I found the perfect shirt today. It’s the shirt I’ve been looking for. The shirt I’ve been dreaming of. The shirt that will perfectly match the perfect pants and perfect boots I picked out for what will undoubtedly be an imperfect family photo taken at a JC Penny’s in West Virginia.
Yeah, you heard me.
The family will soon be traveling to West Virginia. To take photos in a JC Penny and ride on tractors. Well, I don’t think I will be riding on any tractors, but my son sure is excited.
Anyway, back to the shirt. The shirt is still sitting at a local department store after I carried two hysterical children, one under each arm, out of said department store. This was after the boy clung to a pair of jeans on a hanger, thinking it would save him from being carried out, and the girl crashed the display of Halloween sale items to the ground as she too grasped for something to stop the larger and stronger carrying arms of her mother.
Somewhere in the middle of looking at children’s clothing and finding that shirt, my kids got the store shits.
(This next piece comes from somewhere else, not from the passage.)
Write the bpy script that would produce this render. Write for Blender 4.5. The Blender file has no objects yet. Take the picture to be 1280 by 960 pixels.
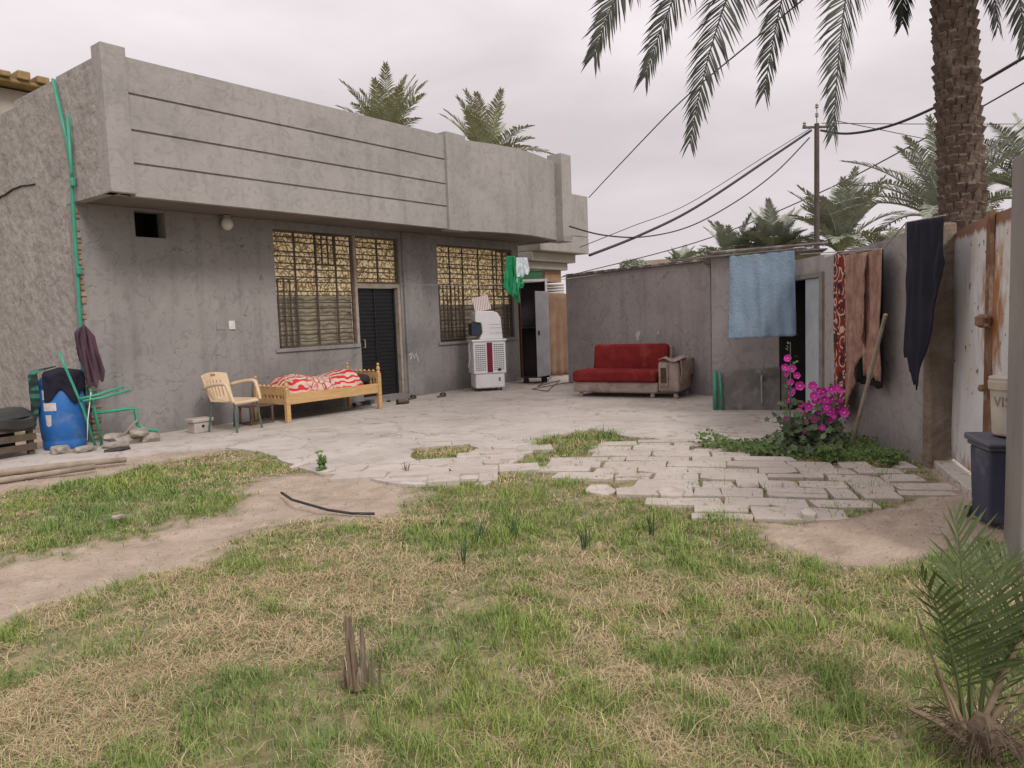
import bpy, bmesh, math, random
import numpy as np
from mathutils import Vector, Matrix, noise as mnoise
R = math.radians
SC = bpy.context.scene
COL = SC.collection
# ------------------------------------------------------------------ camera
H = 1.45
PITCH, ROLL, YAW, FPX = R(5.066), R(-2.058), R(37.970), 940.0
fw = Vector((math.cos(YAW)*math.cos(PITCH), math.sin(YAW)*math.cos(PITCH), -math.sin(PITCH)))
r0 = Vector((math.sin(YAW), -math.cos(YAW), 0)); u0 = r0.cross(fw)
cR = r0*math.cos(ROLL)+u0*math.sin(ROLL); cU = -r0*math.sin(ROLL)+u0*math.cos(ROLL)
cam = bpy.data.objects.new('camera', bpy.data.cameras.new('camera')); COL.objects.link(cam)
m = Matrix((cR, cU, -fw)).transposed().to_4x4(); m.translation = Vector((0, 0, H)); cam.matrix_world = m
cam.data.sensor_width = 36; cam.data.lens = FPX/1280*36; cam.data.clip_end = 2000; cam.data.clip_start = .05
SC.camera = cam
# ------------------------------------------------------------------ sky, sun, exposure
W = bpy.data.worlds.new("World"); SC.world = W; W.use_nodes = True
SUN_EL, SUN_AZ = R(42), R(252)          # direction towards the sun, azimuth ccw from +X
nt = W.node_tree; nt.nodes.clear()
def nd(nt, t, **k):
    n = nt.nodes.new(t)
    for a, v in k.items(): setattr(n, a, v)
    return n
out = nd(nt, 'ShaderNodeOutputWorld'); bg = nd(nt, 'ShaderNodeBackground')
sky = nd(nt, 'ShaderNodeTexSky', sky_type='NISHITA', sun_disc=False, sun_elevation=SUN_EL, sun_rotation=R(90)-SUN_AZ, air_density=1.5, dust_density=5)
hs = nd(nt, 'ShaderNodeHueSaturation'); hs.inputs['Saturation'].default_value = .12
nt.links.new(sky.outputs[0], hs.inputs['Color'])
# overcast veil: brighter towards the zenith, faint cloud structure
tc = nd(nt, 'ShaderNodeTexCoord'); sep = nd(nt, 'ShaderNodeSeparateXYZ'); nt.links.new(tc.outputs['Generated'], sep.inputs[0])
mr = nd(nt, 'ShaderNodeMapRange'); mr.inputs['From Min'].default_value = .0; mr.inputs['From Max'].default_value = 1.0
mr.inputs['To Min'].default_value = 6.4; mr.inputs['To Max'].default_value = 13.0
pw = nd(nt, 'ShaderNodeMath', operation='POWER'); mx0 = nd(nt, 'ShaderNodeMath', operation='MAXIMUM')
nt.links.new(sep.outputs[2], mx0.inputs[0]); mx0.inputs[1].default_value = 0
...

You know, the store shits. The one where they get all grumpy because they have to look at Mommy things and not kid things and they don’t want to walk. Or be carried. So they touch things you tell them not to touch and the whine and complain the entire time and all you want to do is buy a motherfucking shirt.
You didn’t even try on the shirt, because you knew there was no way that was going to fly…but at least you found a shirt that will match your pants so you can look, at the very least, clean and respectable while you try and sit pretty for a picture. Taken at a JC Penny’s in West Virginia.
Now that stupid shirt is still sitting in the store where I am positive that RIGHT NOW some childless person is trying it on lazily and taking it up to the cash register. Stupid childless people. And your lazy, try on shopping. That’s MY shirt. Put it down.
Anyone want to babysit while I go buy a shirt?